Wcześniej agencja Reutera informowała, że kilkudziesięciu policjantów i zamaskowanych komandosów strzegło wejścia do więzienia o najwyższym stopniu zabezpieczenia - Bangkwang w Bangkoku - gdzie Wiktor But był przetrzymywany. Następnie eskortowano go do bazy lotniczej, skąd odleciał do USA. We wtorek przed południem czasu lokalnego tajlandzki rząd oficjalnie zatwierdził wniosek USA o ekstradycję Buta.
But, były agent wywiadu wojskowego i oficer radzieckich sił powietrznych, zyskał sobie przydomek "handlarza śmiercią". Ponad piętnaście lat sprzedawał broń m.in. do Afryki i Ameryki Południowej, miał też kontakty w Afganistanie, wśród talibów i w Al-Kaidzie.

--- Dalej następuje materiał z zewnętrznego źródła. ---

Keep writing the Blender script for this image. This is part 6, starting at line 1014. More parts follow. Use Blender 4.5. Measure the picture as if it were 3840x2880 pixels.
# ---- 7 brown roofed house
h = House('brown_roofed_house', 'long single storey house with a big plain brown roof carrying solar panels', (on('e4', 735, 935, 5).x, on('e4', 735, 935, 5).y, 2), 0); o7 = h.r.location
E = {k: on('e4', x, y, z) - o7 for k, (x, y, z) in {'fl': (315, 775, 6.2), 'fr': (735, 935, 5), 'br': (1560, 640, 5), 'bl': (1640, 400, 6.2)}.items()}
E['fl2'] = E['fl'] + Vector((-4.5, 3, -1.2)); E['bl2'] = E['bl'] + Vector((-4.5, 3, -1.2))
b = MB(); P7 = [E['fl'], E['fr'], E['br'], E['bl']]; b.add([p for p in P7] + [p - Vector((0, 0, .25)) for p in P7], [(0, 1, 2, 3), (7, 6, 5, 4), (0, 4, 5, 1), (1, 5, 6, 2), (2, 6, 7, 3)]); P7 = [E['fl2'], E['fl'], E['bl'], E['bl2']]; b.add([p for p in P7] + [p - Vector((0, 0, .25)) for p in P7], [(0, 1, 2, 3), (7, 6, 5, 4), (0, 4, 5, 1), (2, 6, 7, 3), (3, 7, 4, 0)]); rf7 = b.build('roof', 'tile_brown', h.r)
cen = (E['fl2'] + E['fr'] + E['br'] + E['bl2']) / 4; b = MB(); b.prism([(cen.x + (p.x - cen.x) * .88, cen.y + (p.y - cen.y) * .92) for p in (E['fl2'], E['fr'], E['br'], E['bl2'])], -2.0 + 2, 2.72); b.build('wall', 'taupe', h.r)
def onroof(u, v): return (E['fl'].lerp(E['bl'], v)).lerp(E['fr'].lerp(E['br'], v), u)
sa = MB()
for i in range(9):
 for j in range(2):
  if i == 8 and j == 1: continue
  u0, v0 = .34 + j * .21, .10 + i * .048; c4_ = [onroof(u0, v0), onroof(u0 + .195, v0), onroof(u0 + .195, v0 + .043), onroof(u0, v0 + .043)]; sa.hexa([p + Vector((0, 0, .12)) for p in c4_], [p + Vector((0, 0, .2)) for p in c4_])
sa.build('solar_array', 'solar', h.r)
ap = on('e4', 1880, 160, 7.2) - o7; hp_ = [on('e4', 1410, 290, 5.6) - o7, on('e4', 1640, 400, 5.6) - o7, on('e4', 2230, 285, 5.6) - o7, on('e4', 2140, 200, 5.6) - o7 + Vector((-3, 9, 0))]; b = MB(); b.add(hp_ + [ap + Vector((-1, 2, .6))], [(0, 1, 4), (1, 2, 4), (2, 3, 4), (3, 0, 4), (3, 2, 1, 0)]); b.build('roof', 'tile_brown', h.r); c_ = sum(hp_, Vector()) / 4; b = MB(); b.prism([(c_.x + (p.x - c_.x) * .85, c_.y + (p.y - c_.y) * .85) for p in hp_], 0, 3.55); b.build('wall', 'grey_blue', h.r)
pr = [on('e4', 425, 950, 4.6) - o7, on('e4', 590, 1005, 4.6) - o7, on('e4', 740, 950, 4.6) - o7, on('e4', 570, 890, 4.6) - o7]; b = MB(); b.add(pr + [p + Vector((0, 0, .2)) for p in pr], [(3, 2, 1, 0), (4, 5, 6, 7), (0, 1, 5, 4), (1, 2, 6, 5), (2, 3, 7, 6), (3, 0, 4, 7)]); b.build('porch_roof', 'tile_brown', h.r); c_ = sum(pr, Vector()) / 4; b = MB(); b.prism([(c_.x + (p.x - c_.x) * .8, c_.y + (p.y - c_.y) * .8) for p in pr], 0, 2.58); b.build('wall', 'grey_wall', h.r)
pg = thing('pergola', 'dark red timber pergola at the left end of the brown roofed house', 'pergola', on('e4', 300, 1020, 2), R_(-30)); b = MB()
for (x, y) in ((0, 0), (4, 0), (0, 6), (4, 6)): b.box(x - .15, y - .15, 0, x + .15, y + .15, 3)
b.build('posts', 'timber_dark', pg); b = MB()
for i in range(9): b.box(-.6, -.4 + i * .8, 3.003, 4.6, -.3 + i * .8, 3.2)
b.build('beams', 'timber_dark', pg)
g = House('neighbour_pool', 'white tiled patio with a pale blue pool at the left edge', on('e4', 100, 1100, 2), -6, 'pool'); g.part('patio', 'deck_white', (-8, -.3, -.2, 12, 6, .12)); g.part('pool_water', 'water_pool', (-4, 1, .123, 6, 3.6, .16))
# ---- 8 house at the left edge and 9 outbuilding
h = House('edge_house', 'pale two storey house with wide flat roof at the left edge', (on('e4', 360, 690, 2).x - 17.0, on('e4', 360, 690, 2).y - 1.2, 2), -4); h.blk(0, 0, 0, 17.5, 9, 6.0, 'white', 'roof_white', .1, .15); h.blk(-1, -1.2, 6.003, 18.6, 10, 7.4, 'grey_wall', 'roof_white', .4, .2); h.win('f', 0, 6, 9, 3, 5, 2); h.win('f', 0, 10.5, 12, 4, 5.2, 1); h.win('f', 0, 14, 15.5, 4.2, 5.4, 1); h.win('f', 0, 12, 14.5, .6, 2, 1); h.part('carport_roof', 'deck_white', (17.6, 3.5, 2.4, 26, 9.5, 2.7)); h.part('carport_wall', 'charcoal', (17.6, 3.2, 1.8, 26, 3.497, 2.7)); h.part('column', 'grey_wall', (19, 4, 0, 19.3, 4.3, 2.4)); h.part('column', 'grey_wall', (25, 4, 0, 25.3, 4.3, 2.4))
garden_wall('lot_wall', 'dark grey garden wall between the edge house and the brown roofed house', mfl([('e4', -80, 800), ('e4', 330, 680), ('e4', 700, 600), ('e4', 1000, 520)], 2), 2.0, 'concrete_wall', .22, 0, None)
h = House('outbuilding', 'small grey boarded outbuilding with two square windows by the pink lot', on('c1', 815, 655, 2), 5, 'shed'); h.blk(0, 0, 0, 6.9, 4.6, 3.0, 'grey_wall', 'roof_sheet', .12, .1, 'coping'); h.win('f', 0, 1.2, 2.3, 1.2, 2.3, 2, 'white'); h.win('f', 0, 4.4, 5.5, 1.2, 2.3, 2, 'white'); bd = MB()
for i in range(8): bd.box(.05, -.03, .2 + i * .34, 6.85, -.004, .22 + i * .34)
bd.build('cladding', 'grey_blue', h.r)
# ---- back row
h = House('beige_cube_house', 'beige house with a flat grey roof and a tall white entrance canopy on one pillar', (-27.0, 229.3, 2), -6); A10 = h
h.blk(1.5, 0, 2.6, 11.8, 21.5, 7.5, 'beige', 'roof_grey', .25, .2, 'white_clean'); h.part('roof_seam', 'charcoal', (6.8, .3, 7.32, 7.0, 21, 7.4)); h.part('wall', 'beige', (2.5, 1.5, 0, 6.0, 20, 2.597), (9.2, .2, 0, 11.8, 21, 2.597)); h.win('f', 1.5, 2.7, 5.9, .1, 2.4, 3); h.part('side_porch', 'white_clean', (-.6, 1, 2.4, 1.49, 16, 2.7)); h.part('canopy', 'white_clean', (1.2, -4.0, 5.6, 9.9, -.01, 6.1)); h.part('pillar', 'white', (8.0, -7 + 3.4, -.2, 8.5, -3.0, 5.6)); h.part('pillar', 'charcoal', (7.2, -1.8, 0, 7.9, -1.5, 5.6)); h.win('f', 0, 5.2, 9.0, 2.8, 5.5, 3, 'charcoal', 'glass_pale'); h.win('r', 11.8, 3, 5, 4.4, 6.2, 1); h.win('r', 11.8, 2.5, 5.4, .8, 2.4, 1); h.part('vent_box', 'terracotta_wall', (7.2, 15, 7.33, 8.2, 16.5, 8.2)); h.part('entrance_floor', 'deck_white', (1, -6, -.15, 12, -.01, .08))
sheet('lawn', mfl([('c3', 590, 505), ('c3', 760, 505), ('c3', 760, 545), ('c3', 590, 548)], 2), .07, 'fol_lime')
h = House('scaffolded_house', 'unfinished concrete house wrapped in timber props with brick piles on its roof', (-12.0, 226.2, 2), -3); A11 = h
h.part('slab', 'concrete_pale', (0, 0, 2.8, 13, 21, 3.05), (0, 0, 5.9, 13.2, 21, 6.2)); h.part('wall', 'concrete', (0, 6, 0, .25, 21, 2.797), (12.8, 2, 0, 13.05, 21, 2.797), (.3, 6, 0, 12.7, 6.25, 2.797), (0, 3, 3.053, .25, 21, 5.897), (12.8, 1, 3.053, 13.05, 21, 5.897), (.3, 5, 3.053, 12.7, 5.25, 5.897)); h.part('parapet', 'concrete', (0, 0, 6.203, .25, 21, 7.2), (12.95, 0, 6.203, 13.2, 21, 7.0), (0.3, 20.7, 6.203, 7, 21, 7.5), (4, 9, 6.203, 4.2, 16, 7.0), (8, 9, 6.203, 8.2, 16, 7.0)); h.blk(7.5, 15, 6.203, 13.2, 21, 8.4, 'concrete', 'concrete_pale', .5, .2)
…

Rosja podkreśla jednak, że But jest niewinny i domaga się jego powrotu do kraju.
Wiktor But został zatrzymany w marcu 2008 roku w stolicy Tajlandii w następstwie operacji, w której amerykańscy agenci udawali kolumbijskich rebeliantów. Amerykanie chcą go sądzić m.in. za dostawy broni dla kolumbijskich lewicowych rebeliantów z FARC. Grozi mu dożywocie.